'You're Buddhist. So can't you be Buddhist tourist? Maybe pilgrim? You'd like my photo with you?'
I smiled, covering my awkwardness. But however much I'd rather not say it,
she had found a label worth investigating: 'Buddhist tourist'. Surely pilgrimage
and tourism lie at either end of a spectrum? Tourism turns the world into
a backdrop of famous places and projected exotica, but does not really find
out much about it. The impulse to journey is ultimately subsumed into pleasure-seeking
and acquisition - it almost needn't matter where.
Movement itself can turn addictive; the urge to travel a compulsion. Moving
on offers a palpable sense of psychological as well as physical progression:
an outer journey compensating for a lack of inner progress. In this sense
journeys are fundamentally an entertainment, a continuing flirtation in which
the traveller is a victim of the inability to stay still and let deeper questions
rankle. Pilgrimage is different. As one travels one meets oneself.

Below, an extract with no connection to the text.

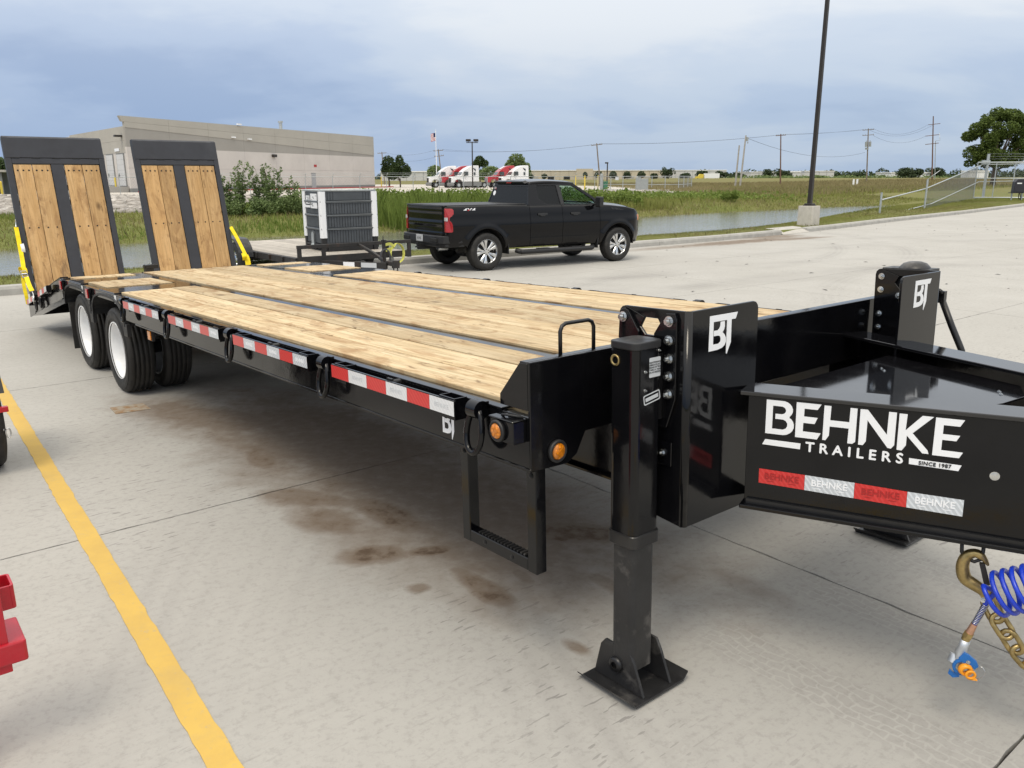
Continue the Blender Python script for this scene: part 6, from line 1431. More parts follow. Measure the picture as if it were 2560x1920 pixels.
# greenhouse
def gy(z): return 0.905 - (z - 1.36) * 0.415
frame_o = [(1.165, 1.372), (1.205, 1.50), (1.285, 1.80), (1.34, 1.862), (1.60, 1.892), (2.35, 1.895), (2.55, 1.872), (3.02, 1.585), (3.34, 1.372)]
win_r = [(1.475, 1.55), (1.545, 1.475), (1.66, 1.405), (2.055, 1.405), (2.035, 1.815), (1.50, 1.815), (1.465, 1.78)]
win_f = [(2.175, 1.405), (3.10, 1.405), (3.02, 1.50), (2.60, 1.76), (2.50, 1.808), (2.155, 1.815)]
for sg in (-1, 1):
    m = MB(); m.mprism(keyhole(frame_o, win_r, win_f), lambda x, z: (x, sg * gy(z), z), lambda x, z: (x, sg * (gy(z) - 0.05), z)); pp_(m, 'cab_side', M_CAR, 0.006)
    m = MB(); m.mprism(win_r, lambda x, z: (x, sg * (gy(z) - 0.012), z), lambda x, z: (x, sg * (gy(z) - 0.016), z)); pp_(m, 'rear_side_window', M_PRIVACY)
    m = MB(); m.mprism(win_f, lambda x, z: (x, sg * (gy(z) - 0.012), z), lambda x, z: (x, sg * (gy(z) - 0.016), z)); pp_(m, 'front_side_window', M_GLASS)
    m = MB(); m.box((2.085, sg * (gy(1.40) + 0.001), 1.40), (2.15, sg * (gy(1.40) - 0.002), 1.41)); m.mprism([(2.075, 1.39), (2.16, 1.39), (2.14, 1.83), (2.05, 1.83)], lambda x, z: (x, sg * (gy(z) + 0.003), z), lambda x, z: (x, sg * (gy(z) - 0.01), z)); pp_(m, 'door_pillar', M_PLASTIC)
    # mirror, handles
    m = MB(); m.cbox((3.02, sg * 1.13, 1.44), (0.11, 0.20, 0.24)); m.box((2.98, sg * 0.92, 1.36), (3.05, sg * 1.06, 1.41)); pp_(m, 'door_mirror', M_PLASTIC, 0.03, segs=3)
    for x in (1.36, 2.30):
        m = MB(); m.mprism(rrect(x, x + 0.27, 1.165, 1.215, 0.02), lambda a, b: (a, sg * (hwid(a, b) + 0.022), b), lambda a, b: (a, sg * (hwid(a, b) + 0.004), b)); m.mprism(rrect(x + 0.06, x + 0.20, 1.145, 1.2, 0.02), lambda a, b: (a, sg * (hwid(a, b) + 0.026), b), lambda a, b: (a, sg * (hwid(a, b) + 0.004), b)); pp_(m, 'door_handle', M_PLASTIC, 0.004)
    m = MB(); m.tube(curve_pts([(0.82, sg * 0.90, 0.40), (0.90, sg * 1.0, 0.375), (1.1, sg * 1.02, 0.372), (2.7, sg * 1.02, 0.372), (2.92, sg * 1.0, 0.375), (3.02, sg * 0.90, 0.40)], 5), 0.055, 12)
    for x in (1.5, 2.45): m.box((x - 0.16, sg * 0.95, 0.40), (x + 0.16, sg * 1.06, 0.435))
    pp_(m, 'running_board', M_PLASTIC)
    m = MB(); m.box((0.565, sg * 0.72, 0.34), (0.585, sg * 0.98, 0.62)); m.box((3.105, sg * 0.72, 0.36), (3.125, sg * 0.99, 0.60)); pp_(m, 'mud_flap', M_PLASTIC)
    m = MB(); m.box((-0.48, sg * (1.0), 1.0), (-0.479, sg * 1.0005, 1.001)); 
m = MB()
vs = []
nx, ny = 14, 12
for i in range(nx + 1):
    x = 1.30 + 1.27 * i / nx
    for j in range(ny + 1):
        y = -1 + 2 * j / ny; zz = 1.868 + 0.03 * math.sin(math.pi * (i / nx) ** 0.8)
        hwv = 0.712 - 0.015 * (i / nx); vs.append((x, y * hwv, zz + 0.055 * (1 - y * y) + 0.012))
m.add(vs, [(i * (ny + 1) + j, i * (ny + 1) + j + 1, (i + 1) * (ny + 1) + j + 1, (i + 1) * (ny + 1) + j) for i in range(nx) for j in range(ny)], True); rf = pp_(m, 'roof', M_CAR); sl = rf.modifiers.new('thick', 'SOLIDIFY'); sl.thickness = 0.06; sl.offset = -1
m = MB(); m.mprism([(-0.66, 1.872), (0.66, 1.872), (0.55, 1.925), (-0.55, 1.925)], lambda y, z: (1.215, y, z - 0.01), lambda y, z: (1.32, y, z + 0.012)); pp_(m, 'roof_spoiler', M_CAR, 0.01)
m = MB(); m.box((1.205, -0.10, 1.868), (1.225, 0.10, 1.888)); pp_(m, 'brake_lamp', M_REDLENS, 0.003)
def rwx(z): return 1.14 + (z - 1.36) * 0.26
rw = [(-0.83, 1.405), (0.83, 1.405), (0.70, 1.805), (-0.70, 1.805)]
m = MB(); m.mprism(keyhole([(-0.90, 1.372), (0.90, 1.372), (0.715, 1.87), (-0.715, 1.87)], rw), lambda y, z: (rwx(z) + 0.012, y, z), lambda y, z: (rwx(z) + 0.06, y, z)); pp_(m, 'rear_window_frame', M_CAR, 0.006)
m = MB(); m.mprism(rw, lambda y, z: (rwx(z) + 0.020, y, z), lambda y, z: (rwx(z) + 0.025, y, z)); pp_(m, 'rear_window', M_PRIVACY)
ws = [(-0.80, 1.385), (0.80, 1.385), (0.68, 1.855), (-0.68, 1.855)]
m = MB(); m.mprism(ws, lambda y, z: (3.36 - (z - 1.375) * 1.66, y, z), lambda y, z: (3.37 - (z - 1.375) * 1.66, y, z)); pp_(m, 'windscreen', M_GLASS)
m = MB(); m.mprism(circle(0.66, 1.64, 0.055, 16), lambda y, z: (rwx(z) + 0.014, y, z), lambda y, z: (rwx(z) + 0.019, y, z)); pp_(m, 'round_sticker', M_DECAL)
m = MB(); m.box((rwx(1.75) + 0.013, 0.615, 1.728), (rwx(1.75) + 0.0185, 0.705, 1.783)); pp_(m, 'flag_sticker', M_DECALGREY)
m = MB(); m.box((rwx(1.75) + 0.0115, 0.615, 1.728), (rwx(1.75) + 0.0128, 0.665, 1.745)); m.box((rwx(1.75) + 0.0115, 0.615, 1.755), (rwx(1.75) + 0.0128, 0.705, 1.765)); pp_(m, 'sticker_stripes', M_DECALRED)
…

maybe my own journey began as a habit. Long bus rides to school. Long summers,
too: six years, six weeks at a time across Europe, with a bias towards Renaissance
art. I would watch the old pilgrims cross St Peter's and pause at Michelangelo's
Pietà. Shorter than the boundary rope, I could slip beneath and watch
the procession from behind Christ's curved calf as it seemed to disappear
into the Virgin's breast. So many faces that seemed transfixed and uncomfortable
at the same moment. Why do they do it?
I liked hanging around this sculpture. Its sensitivity was hypnotic. It captured
me more than any other image I had seen, but otherwise I was full up with
the self-proclaimed triumph of Western civilisation, and intrigued by the
grown-ups' wry wit in quoting Gandhi's riposte when asked what he thought
of Western civilisation: 'I think it would be a very good idea'.